### Exercise requirements
Leave out the pictures, and return only the lines running from the one that contains "900 pixels high." to the one that contains "H0, H1 = 0.035, 2.165", both included, exactly as they appear.

### Record extracts
———

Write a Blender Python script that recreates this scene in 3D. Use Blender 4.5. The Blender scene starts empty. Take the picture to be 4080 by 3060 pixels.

———

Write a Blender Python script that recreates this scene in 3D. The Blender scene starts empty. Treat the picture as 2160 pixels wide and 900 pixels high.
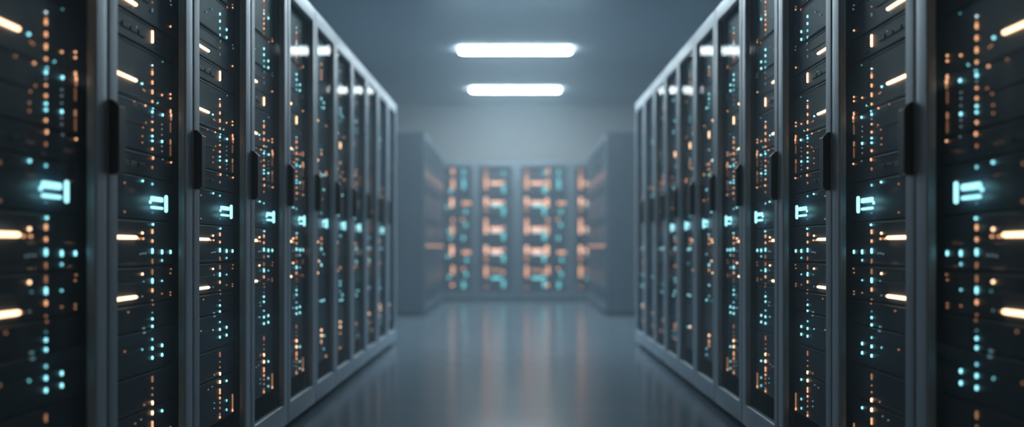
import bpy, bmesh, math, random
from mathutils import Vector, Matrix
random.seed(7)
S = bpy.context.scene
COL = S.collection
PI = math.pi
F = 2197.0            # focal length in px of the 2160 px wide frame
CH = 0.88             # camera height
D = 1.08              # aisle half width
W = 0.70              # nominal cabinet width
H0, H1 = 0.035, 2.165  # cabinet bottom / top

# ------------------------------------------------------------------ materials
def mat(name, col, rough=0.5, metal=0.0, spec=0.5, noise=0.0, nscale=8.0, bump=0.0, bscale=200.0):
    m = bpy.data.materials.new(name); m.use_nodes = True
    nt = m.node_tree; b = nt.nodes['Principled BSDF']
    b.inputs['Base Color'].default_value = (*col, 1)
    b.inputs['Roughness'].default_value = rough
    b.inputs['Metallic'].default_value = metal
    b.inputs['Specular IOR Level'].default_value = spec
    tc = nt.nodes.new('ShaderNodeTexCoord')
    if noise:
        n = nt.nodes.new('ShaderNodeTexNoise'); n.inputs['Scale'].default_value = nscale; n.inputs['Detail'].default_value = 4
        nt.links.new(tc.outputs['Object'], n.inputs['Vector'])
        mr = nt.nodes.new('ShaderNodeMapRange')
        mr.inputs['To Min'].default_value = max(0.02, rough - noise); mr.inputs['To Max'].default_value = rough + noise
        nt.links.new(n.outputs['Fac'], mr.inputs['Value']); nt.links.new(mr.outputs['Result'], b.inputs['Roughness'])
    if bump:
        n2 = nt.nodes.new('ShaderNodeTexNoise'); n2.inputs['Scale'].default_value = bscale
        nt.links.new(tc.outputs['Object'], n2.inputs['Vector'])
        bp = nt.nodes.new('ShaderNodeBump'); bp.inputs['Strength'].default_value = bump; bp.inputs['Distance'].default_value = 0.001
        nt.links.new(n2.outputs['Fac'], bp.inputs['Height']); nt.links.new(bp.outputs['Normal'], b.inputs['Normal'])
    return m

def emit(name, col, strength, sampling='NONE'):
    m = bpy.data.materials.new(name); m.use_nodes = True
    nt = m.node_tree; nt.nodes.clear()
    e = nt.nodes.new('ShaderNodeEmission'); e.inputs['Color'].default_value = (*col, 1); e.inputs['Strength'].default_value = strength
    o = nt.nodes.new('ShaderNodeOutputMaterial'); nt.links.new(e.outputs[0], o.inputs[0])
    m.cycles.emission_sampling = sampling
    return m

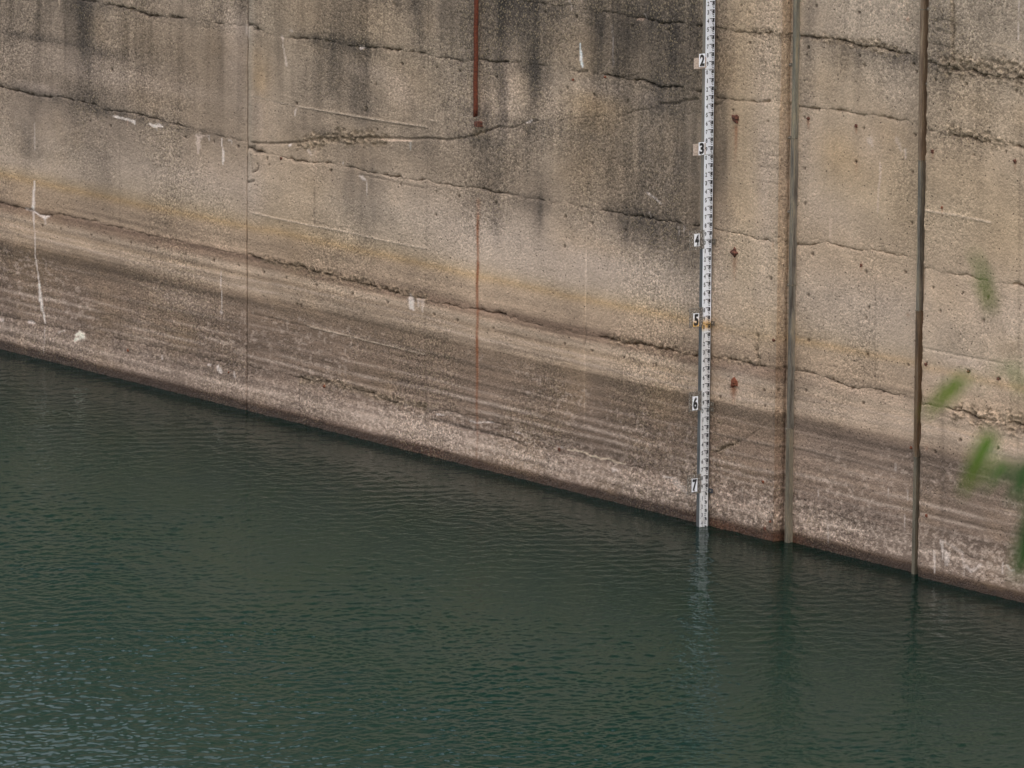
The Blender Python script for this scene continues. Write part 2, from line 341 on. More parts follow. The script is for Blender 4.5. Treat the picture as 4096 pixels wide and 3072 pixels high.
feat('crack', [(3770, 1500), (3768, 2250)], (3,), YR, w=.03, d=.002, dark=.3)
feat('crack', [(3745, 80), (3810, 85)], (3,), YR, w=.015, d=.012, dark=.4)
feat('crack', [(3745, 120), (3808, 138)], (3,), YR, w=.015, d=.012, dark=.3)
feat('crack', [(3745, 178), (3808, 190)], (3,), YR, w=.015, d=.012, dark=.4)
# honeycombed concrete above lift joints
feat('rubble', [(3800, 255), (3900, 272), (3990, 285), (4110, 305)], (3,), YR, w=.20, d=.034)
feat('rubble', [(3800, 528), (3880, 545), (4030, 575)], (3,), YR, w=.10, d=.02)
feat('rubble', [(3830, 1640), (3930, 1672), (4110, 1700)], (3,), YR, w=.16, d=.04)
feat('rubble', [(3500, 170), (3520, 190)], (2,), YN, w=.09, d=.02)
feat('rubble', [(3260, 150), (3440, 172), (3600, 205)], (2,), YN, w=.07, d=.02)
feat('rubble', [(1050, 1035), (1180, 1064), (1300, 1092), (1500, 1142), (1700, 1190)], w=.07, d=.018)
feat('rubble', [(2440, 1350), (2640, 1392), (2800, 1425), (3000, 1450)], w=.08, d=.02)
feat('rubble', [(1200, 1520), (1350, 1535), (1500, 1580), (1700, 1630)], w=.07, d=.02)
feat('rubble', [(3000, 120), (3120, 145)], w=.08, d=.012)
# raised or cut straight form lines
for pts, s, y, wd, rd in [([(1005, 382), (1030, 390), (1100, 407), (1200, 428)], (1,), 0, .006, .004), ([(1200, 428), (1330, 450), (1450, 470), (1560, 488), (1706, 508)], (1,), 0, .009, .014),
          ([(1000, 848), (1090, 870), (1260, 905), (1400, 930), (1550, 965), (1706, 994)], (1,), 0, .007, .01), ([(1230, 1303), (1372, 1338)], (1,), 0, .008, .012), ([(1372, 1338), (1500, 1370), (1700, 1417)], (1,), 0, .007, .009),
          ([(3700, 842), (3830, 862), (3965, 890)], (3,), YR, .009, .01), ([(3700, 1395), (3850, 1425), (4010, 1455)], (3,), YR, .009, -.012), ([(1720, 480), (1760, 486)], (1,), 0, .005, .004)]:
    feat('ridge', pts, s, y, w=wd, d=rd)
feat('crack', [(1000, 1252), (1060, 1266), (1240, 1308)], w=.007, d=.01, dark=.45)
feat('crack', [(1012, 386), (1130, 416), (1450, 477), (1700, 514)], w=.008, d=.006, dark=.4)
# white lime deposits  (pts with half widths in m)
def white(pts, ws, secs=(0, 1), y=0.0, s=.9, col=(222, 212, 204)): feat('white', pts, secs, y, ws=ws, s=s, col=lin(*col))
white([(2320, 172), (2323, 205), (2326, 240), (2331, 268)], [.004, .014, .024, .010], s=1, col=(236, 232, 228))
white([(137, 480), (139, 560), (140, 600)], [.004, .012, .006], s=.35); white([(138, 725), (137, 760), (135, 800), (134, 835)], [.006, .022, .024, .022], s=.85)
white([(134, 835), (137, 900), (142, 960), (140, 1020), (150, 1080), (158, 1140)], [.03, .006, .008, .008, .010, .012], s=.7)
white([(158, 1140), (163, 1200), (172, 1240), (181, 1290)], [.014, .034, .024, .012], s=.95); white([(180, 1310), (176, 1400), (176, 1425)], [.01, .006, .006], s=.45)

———

### Correct answer
Write a Blender Python script that recreates this scene in 3D. The Blender scene starts empty. Treat the picture as 2160 pixels wide and 900 pixels high.
import bpy, bmesh, math, random
from mathutils import Vector, Matrix
random.seed(7)
S = bpy.context.scene
COL = S.collection
PI = math.pi
F = 2197.0            # focal length in px of the 2160 px wide frame
CH = 0.88             # camera height
D = 1.08              # aisle half width
W = 0.70              # nominal cabinet width
H0, H1 = 0.035, 2.165  # cabinet bottom / top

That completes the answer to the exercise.